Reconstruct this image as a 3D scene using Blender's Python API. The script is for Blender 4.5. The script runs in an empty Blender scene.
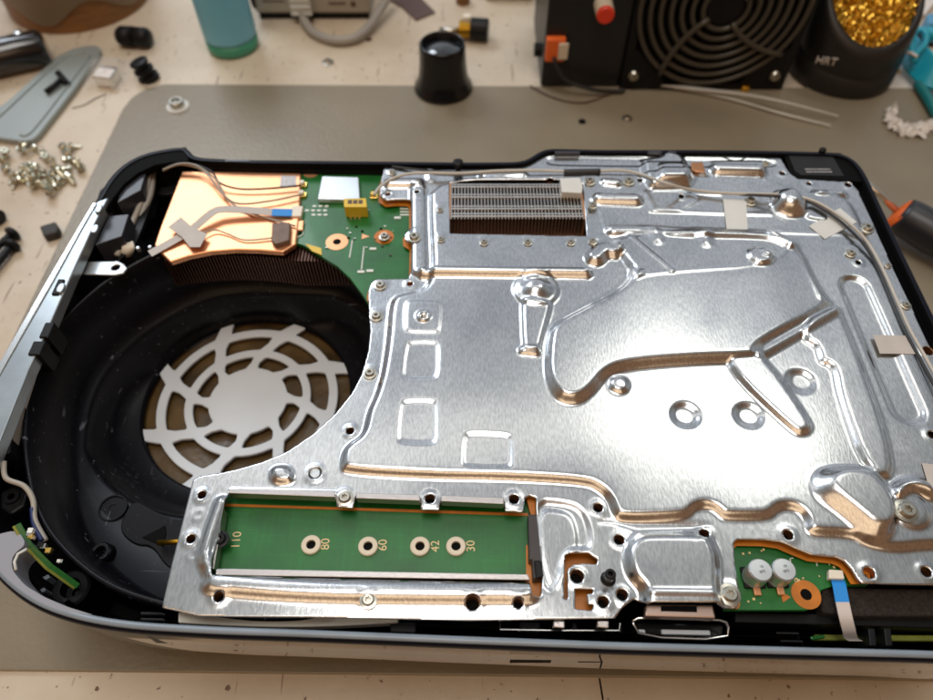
import bpy, math, random
import numpy as np
from mathutils import Vector, Matrix
random.seed(7); np.random.seed(7)
S = 0.001                                   # everything below is in millimetres
TH = math.radians(54.0); FPX = 700.0; CAMZ = 310.0
ct, st = math.cos(TH), math.sin(TH)
def U(px, py, z=75.0):
    """point of the place seen at photo position (px,py), lying at height z (mm)"""
    a = (px-466.5)/FPX; b = (350-py)/FPX
    dy = ct + b*st; dz = -st + b*ct
    t = (z-CAMZ)/dz
    return (a*t, dy*t)
def UP(pts, z=75.0): return [U(x, y, z) for x, y in pts]
def U3(px, py, z): x, y = U(px, py, z); return (x, y, z)

C = bpy.context.scene.collection
# ------------------------------------------------------------------ materials
def newmat(name):
    m = bpy.data.materials.new(name); m.use_nodes = True
    nt = m.node_tree; b = nt.nodes['Principled BSDF']; return m, nt, b
def N(nt, t, **k):
    n = nt.nodes.new(t)
    for a, v in k.items():
        if hasattr(n, a): setattr(n, a, v)
        else: n.inputs[a].default_value = v
    return n
def mat(name, col, rough=0.5, metal=0.0, bump=0.0, bscale=900, var=0.0, vscale=150, stretch=None, coat=0, trans=0, spec=None, emit=0, rvar=0.0, detail=4, bdist=0.0004, alpha=1):
    m, nt, b = newmat(name); L = nt.links
    b.inputs['Base Color'].default_value = (*col, 1)
    b.inputs['Roughness'].default_value = rough
    b.inputs['Metallic'].default_value = metal
    if spec is not None: b.inputs['Specular IOR Level'].default_value = spec
    if coat: b.inputs['Coat Weight'].default_value = coat; b.inputs['Coat Roughness'].default_value = 0.05
    if trans: b.inputs['Transmission Weight'].default_value = trans
    if alpha < 1: b.inputs['Alpha'].default_value = alpha
    if bump or var or rvar:
        tc = N(nt, 'ShaderNodeTexCoord'); mp = N(nt, 'ShaderNodeMapping')
        L.new(tc.outputs['Object'], mp.inputs['Vector'])
        if stretch: mp.inputs['Scale'].default_value = stretch
    if bump:
        n = N(nt, 'ShaderNodeTexNoise'); n.inputs['Scale'].default_value = bscale; n.inputs['Detail'].default_value = detail
        L.new(mp.outputs[0], n.inputs['Vector'])
        bp = N(nt, 'ShaderNodeBump'); bp.inputs['Strength'].default_value = bump; bp.inputs['Distance'].default_value = bdist
        L.new(n.outputs['Fac'], bp.inputs['Height']); L.new(bp.outputs[0], b.inputs['Normal'])
    if var or rvar:
        n2 = N(nt, 'ShaderNodeTexNoise'); n2.inputs['Scale'].default_value = vscale; n2.inputs['Detail'].default_value = 6
        L.new(mp.outputs[0], n2.inputs['Vector'])
        if var:
            mr = N(nt, 'ShaderNodeMapRange'); mr.inputs['From Min'].default_value = .3; mr.inputs['From Max'].default_value = .7
            mr.inputs['To Min'].default_value = 1-var; mr.inputs['To Max'].default_value = 1+var
            L.new(n2.outputs['Fac'], mr.inputs['Value'])
            mx = N(nt, 'ShaderNodeMix', data_type='RGBA', blend_type='MULTIPLY'); mx.inputs[0].default_value = 1
            mx.inputs[6].default_value = (*col, 1); L.new(mr.outputs[0], mx.inputs[7]); L.new(mx.outputs[2], b.inputs['Base Color'])
        if rvar:
            mr = N(nt, 'ShaderNodeMapRange'); mr.inputs['From Min'].default_value = .3; mr.inputs['From Max'].default_value = .7
            mr.inputs['To Min'].default_value = max(0.02, rough-rvar); mr.inputs['To Max'].default_value = rough+rvar
            L.new(n2.outputs['Fac'], mr.inputs['Value']); L.new(mr.outputs[0], b.inputs['Roughness'])
    return m

def sheet_metal():
    m, nt, b = newmat('zinc_sheet'); L = nt.links
    b.inputs['Metallic'].default_value = 1.0
    tc = N(nt, 'ShaderNodeTexCoord'); mp = N(nt, 'ShaderNodeMapping'); mp.inputs['Scale'].default_value = (1, .28, 1)
    L.new(tc.outputs['Object'], mp.inputs['Vector'])
    fine = N(nt, 'ShaderNodeTexNoise'); fine.inputs['Scale'].default_value = 1500; fine.inputs['Detail'].default_value = 3
    L.new(mp.outputs[0], fine.inputs['Vector'])
    big = N(nt, 'ShaderNodeTexNoise'); big.inputs['Scale'].default_value = 28; big.inputs['Detail'].default_value = 7; big.inputs['Roughness'].default_value = .62
    L.new(tc.outputs['Object'], big.inputs['Vector'])
    cr = N(nt, 'ShaderNodeValToRGB'); e = cr.color_ramp.elements
    e[0].position = .3; e[0].color = (.60, .62, .645, 1); e[1].position = .72; e[1].color = (.73, .745, .75, 1)
    L.new(big.outputs['Fac'], cr.inputs[0])
    # long fine scratches and smudges
    mp2 = N(nt, 'ShaderNodeMapping'); mp2.inputs['Scale'].default_value = (1, .02, 1); mp2.inputs['Rotation'].default_value = (0, 0, .5)
    L.new(tc.outputs['Object'], mp2.inputs['Vector'])
    sc = N(nt, 'ShaderNodeTexNoise'); sc.inputs['Scale'].default_value = 900; sc.inputs['Detail'].default_value = 1
    L.new(mp2.outputs[0], sc.inputs['Vector'])
    r = N(nt, 'ShaderNodeMapRange'); r.inputs['From Min'].default_value = .3; r.inputs['From Max'].default_value = .7
    r.inputs['To Min'].default_value = .17; r.inputs['To Max'].default_value = .24
    L.new(big.outputs['Fac'], r.inputs['Value']); L.new(r.outputs[0], b.inputs['Roughness'])
    mx = N(nt, 'ShaderNodeMix', data_type='RGBA', blend_type='MULTIPLY'); mx.inputs[0].default_value = 1
    fr = N(nt, 'ShaderNodeMapRange'); fr.inputs['From Min'].default_value = .35; fr.inputs['From Max'].default_value = .65
    fr.inputs['To Min'].default_value = .86; fr.inputs['To Max'].default_value = 1.06
    L.new(fine.outputs['Fac'], fr.inputs['Value'])
    L.new(cr.outputs[0], mx.inputs[6]); L.new(fr.outputs[0], mx.inputs[7]); L.new(mx.outputs[2], b.inputs['Base Color'])
    b1 = N(nt, 'ShaderNodeBump'); b1.inputs['Strength'].default_value = .2; b1.inputs['Distance'].default_value = .00010
    L.new(fine.outputs['Fac'], b1.inputs['Height'])
    b2 = N(nt, 'ShaderNodeBump'); b2.inputs['Strength'].default_value = .06; b2.inputs['Distance'].default_value = .0006
    L.new(big.outputs['Fac'], b2.inputs['Height']); L.new(b1.outputs[0], b2.inputs['Normal'])
    b3 = N(nt, 'ShaderNodeBump'); b3.inputs['Strength'].default_value = .03; b3.inputs['Distance'].default_value = .0001
    L.new(sc.outputs['Fac'], b3.inputs['Height']); L.new(b2.outputs[0], b3.inputs['Normal'])
    L.new(b3.outputs[0], b.inputs['Normal'])
    return m

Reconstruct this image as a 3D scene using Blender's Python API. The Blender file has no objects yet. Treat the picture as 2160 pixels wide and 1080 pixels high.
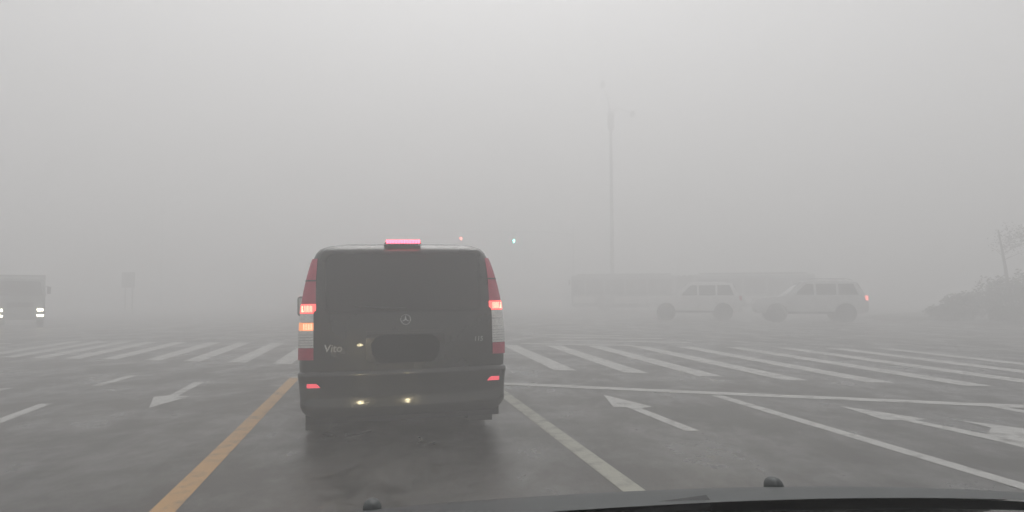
import bpy, bmesh, math, random
from mathutils import Vector, Matrix
from mathutils.geometry import tessellate_polygon

random.seed(7)
R = math.radians
sc = bpy.context.scene
col = sc.collection

# ------------------------------------------------------------------ camera, light, exposure
FPX, HOR, ROLL, EYE = 1500.0, 619.0, 0.2, 1.35        # photo is 2160 x 1080
PITCH = math.atan((HOR - 540) / FPX)
cam_d = bpy.data.cameras.new('camera')
cam_d.sensor_width = 36.0
cam_d.lens = FPX / 2160 * 36.0
cam_d.clip_start = 0.05
cam_d.clip_end = 2000
cam = bpy.data.objects.new('camera', cam_d)
col.objects.link(cam)
cam.matrix_world = (Matrix.Translation((0, 0, EYE)) @ Matrix.Rotation(math.pi / 2 + PITCH, 4, 'X')
                    @ Matrix.Rotation(R(-ROLL), 4, 'Z'))
sc.camera = cam

SUN_EL, SUN_AZ = 54.0, -2.0          # veiled sun ahead of the camera, a little to the left
world = bpy.data.worlds.new('World')
sc.world = world
world.use_nodes = True
wn = world.node_tree
wn.nodes.clear()
sky = wn.nodes.new('ShaderNodeTexSky')
sky.sky_type = 'NISHITA'
sky.sun_disc = False
sky.sun_elevation = R(SUN_EL)
sky.sun_rotation = R(SUN_AZ)
sky.dust_density = 5.0
hsv = wn.nodes.new('ShaderNodeHueSaturation')
hsv.inputs['Saturation'].default_value = 0.07
bg = wn.nodes.new('ShaderNodeBackground')
bg.inputs['Strength'].default_value = 0.10
wo = wn.nodes.new('ShaderNodeOutputWorld')
wn.links.new(sky.outputs['Color'], hsv.inputs['Color'])
wn.links.new(hsv.outputs['Color'], bg.inputs['Color'])
wn.links.new(bg.outputs['Background'], wo.inputs['Surface'])

sun_d = bpy.data.lights.new('sun', 'SUN')
sun_d.energy = 0.6
sun_d.angle = R(40)
sun_d.color = (1.0, 0.97, 0.93)
sun = bpy.data.objects.new('sun', sun_d)
col.objects.link(sun)
sdir = Vector((math.sin(R(SUN_AZ)) * math.cos(R(SUN_EL)), math.cos(R(SUN_AZ)) * math.cos(R(SUN_EL)), math.sin(R(SUN_EL))))
sun.rotation_euler = sdir.to_track_quat('Z', 'Y').to_euler()
sun.location = (0, 0, 40)

sc.view_settings.view_transform = 'Standard'
sc.view_settings.look = 'None'
sc.view_settings.exposure = 0.64
sc.view_settings.gamma = 1.0
sc.view_settings.use_curve_mapping = False
sc.cycles.max_bounces = 10
sc.cycles.volume_bounces = 4
sc.cycles.transparent_max_bounces = 8

FOG = 0.051


# ------------------------------------------------------------------ helpers
def ground(px, py, z=0.0):
    """where the line of sight through a photo pixel meets the ground"""
    d = cam.matrix_world.to_3x3() @ Vector(((px - 1080) / FPX, (540 - py) / FPX, -1.0))
    k = (EYE - z) / -d.z
    return Vector((d.x * k, d.y * k, z))


def tag(o, label=None, cat=None, group=None, kind=None):
    if label: o['label'] = label
    if cat: o['category'] = cat
    if group: o['group'] = group
    if kind: o['kind'] = kind
    return o


def empty(name, loc=(0, 0, 0), rz=0.0, label=None, cat=None, group=None, rx=0.0, ry=0.0):
    o = bpy.data.objects.new(name, None)
    o.empty_display_size = 0.3
    o.location = loc
    o.rotation_euler = (rx, ry, rz)
    col.objects.link(o)
    return tag(o, label, cat, group)


def copy_tree(o, parent=None):
    c = o.copy()
    col.objects.link(c)
    if parent: c.parent = parent
    for ch in list(o.children):
        copy_tree(ch, c)
    return c


class MB:
    def __init__(s):
        s.v, s.f = [], []

    def add(s, vs, fs):
        b = len(s.v)
        s.v += [tuple(v) for v in vs]
        s.f += [tuple(i + b for i in f) for f in fs]
        return s

    def box(s, c, d, rz=0.0, taper=1.0):
        x, y, z = d[0] / 2, d[1] / 2, d[2] / 2
        vs = []
        for k, t in ((-1, 1.0), (1, taper)):
            for i, j in ((-1, -1), (1, -1), (1, 1), (-1, 1)):
                p = Vector((i * x * t, j * y * t, k * z))
                p.rotate(Matrix.Rotation(rz, 3, 'Z'))
                vs.append(p + Vector(c))
        return s.add(vs, [(3, 2, 1, 0), (4, 5, 6, 7), (0, 1, 5, 4), (1, 2, 6, 5), (2, 3, 7, 6), (3, 0, 4, 7)])

    def tube(s, pts, radii, n=12, caps=True):
        pts = [Vector(p) for p in pts]
        if not isinstance(radii, (list, tuple)): radii = [radii] * len(pts)
        rings = []
        for i, p in enumerate(pts):
            t = (pts[min(i + 1, len(pts) - 1)] - pts[max(i - 1, 0)]).normalized()
            a = Vector((0, 0, 1)) if abs(t.z) < 0.9 else Vector((1, 0, 0))
            u = t.cross(a).normalized()
            w = t.cross(u)
            rings.append([p + (u * math.cos(k * 2 * math.pi / n) + w * math.sin(k * 2 * math.pi / n)) * radii[i] for k in range(n)])
        return s.rings(rings, caps)

    def rings(s, rings, caps=True, closed=True):
        n = len(rings[0])
        vs = [p for r in rings for p in r]
        fs = []
        for i in range(len(rings) - 1):
            for k in range(n if closed else n - 1):
                fs.append((i * n + k, i * n + (k + 1) % n, (i + 1) * n + (k + 1) % n, (i + 1) * n + k))
        if caps:
            fs.append(tuple(range(n))[::-1])
            fs.append(tuple(range((len(rings) - 1) * n, len(rings) * n)))
        return s.add(vs, fs)

    def lathe(s, prof, axis='X', c=(0, 0, 0), n=24):
        """prof: (along, radius) pairs round an axis"""
        rings = []
        for a, r in prof:
            ring = []
            for k in range(n):
                t = k * 2 * math.pi / n
                q = {'X': (a, r * math.cos(t), r * math.sin(t)), 'Y': (r * math.cos(t), a, r * math.sin(t)),
                     'Z': (r * math.cos(t), r * math.sin(t), a)}[axis]
                ring.append(Vector(c) + Vector(q))
            rings.append(ring)
        return s.rings(rings, True)

    def prism(s, poly, h0, h1):
        n = len(poly)
        vs = [(p[0], p[1], h0) for p in poly] + [(p[0], p[1], h1) for p in poly]
        fs = [tuple(range(n))[::-1], tuple(range(n, 2 * n))] + [(i, (i + 1) % n, n + (i + 1) % n, n + i) for i in range(n)]
        return s.add(vs, fs)

    def build(s, name, mat, parent=None, smooth=False, bevel=0.0, segs=2):
        me = bpy.data.meshes.new(name)
        me.from_pydata(s.v, [], s.f)
        bm = bmesh.new()
        bm.from_mesh(me)
        bmesh.ops.remove_doubles(bm, verts=bm.verts, dist=1e-5)
        bmesh.ops.recalc_face_normals(bm, faces=bm.faces)
        bm.to_mesh(me)
        bm.free()
        me.materials.append(mat)
        if smooth:
            for p in me.polygons: p.use_smooth = True
            try: me.set_sharp_from_angle(angle=R(38))
            except Exception: pass
        o = bpy.data.objects.new(name, me)
        col.objects.link(o)
        if parent: o.parent = parent
        if bevel:
            m = o.modifiers.new('edge', 'BEVEL')
            m.width = bevel
            m.segments = segs
            m.limit_method = 'ANGLE'
            m.angle_limit = R(35)
        return o


def mat(name, c, rough=0.5, metal=0.0, var=0.0, scale=6.0, spec=0.5, coat=0.0, emit=None, es=0.0, bump=0.0, rvar=0.0):
    m = bpy.data.materials.new(name)
    m.use_nodes = True
    nt = m.node_tree
    b = nt.nodes['Principled BSDF']
    b.inputs['Base Color'].default_value = (*c, 1)
    b.inputs['Roughness'].default_value = rough
    b.inputs['Metallic'].default_value = metal
    b.inputs['Specular IOR Level'].default_value = spec
    b.inputs['Coat Weight'].default_value = coat
    if emit:
        b.inputs['Emission Color'].default_value = (*emit, 1)
        b.inputs['Emission Strength'].default_value = es
    tc = nt.nodes.new('ShaderNodeTexCoord')
    nz = nt.nodes.new('ShaderNodeTexNoise')
    nz.inputs['Scale'].default_value = scale
    nz.inputs['Detail'].default_value = 6
    nt.links.new(tc.outputs['Object'], nz.inputs['Vector'])
    if var:
        mx = nt.nodes.new('ShaderNodeMix')
        mx.data_type = 'RGBA'
        mx.inputs[6].default_value = (*[x * (1 - var) for x in c], 1)
        mx.inputs[7].default_value = (*[min(1, x * (1 + var)) for x in c], 1)
        nt.links.new(nz.outputs['Fac'], mx.inputs[0])
        nt.links.new(mx.outputs[2], b.inputs['Base Color'])
    if rvar:
        mr = nt.nodes.new('ShaderNodeMapRange')
        mr.inputs[3].default_value = max(0.02, rough - rvar)
        mr.inputs[4].default_value = min(1, rough + rvar)
        nt.links.new(nz.outputs['Fac'], mr.inputs[0])
        nt.links.new(mr.outputs[0], b.inputs['Roughness'])
    if bump:
        bp = nt.nodes.new('ShaderNodeBump')
        bp.inputs['Strength'].default_value = bump
        bp.inputs['Distance'].default_value = 0.01
        n2 = nt.nodes.new('ShaderNodeTexNoise')
        n2.inputs['Scale'].default_value = scale * 12
        nt.links.new(tc.outputs['Object'], n2.inputs['Vector'])
        nt.links.new(n2.outputs['Fac'], bp.inputs['Height'])
        nt.links.new(bp.outputs['Normal'], b.inputs['Normal'])
    return m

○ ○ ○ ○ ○

- [Written request] Beginning with the line above that contains "1080 pixels high." and ending with the line that contains "col = sc.collection", quote each line exactly, keeping out the pictures.

- [Result for this task]
Reconstruct this image as a 3D scene using Blender's Python API. The Blender file has no objects yet. Treat the picture as 2160 pixels wide and 1080 pixels high.
import bpy, bmesh, math, random
from mathutils import Vector, Matrix
from mathutils.geometry import tessellate_polygon

random.seed(7)
R = math.radians
sc = bpy.context.scene
col = sc.collection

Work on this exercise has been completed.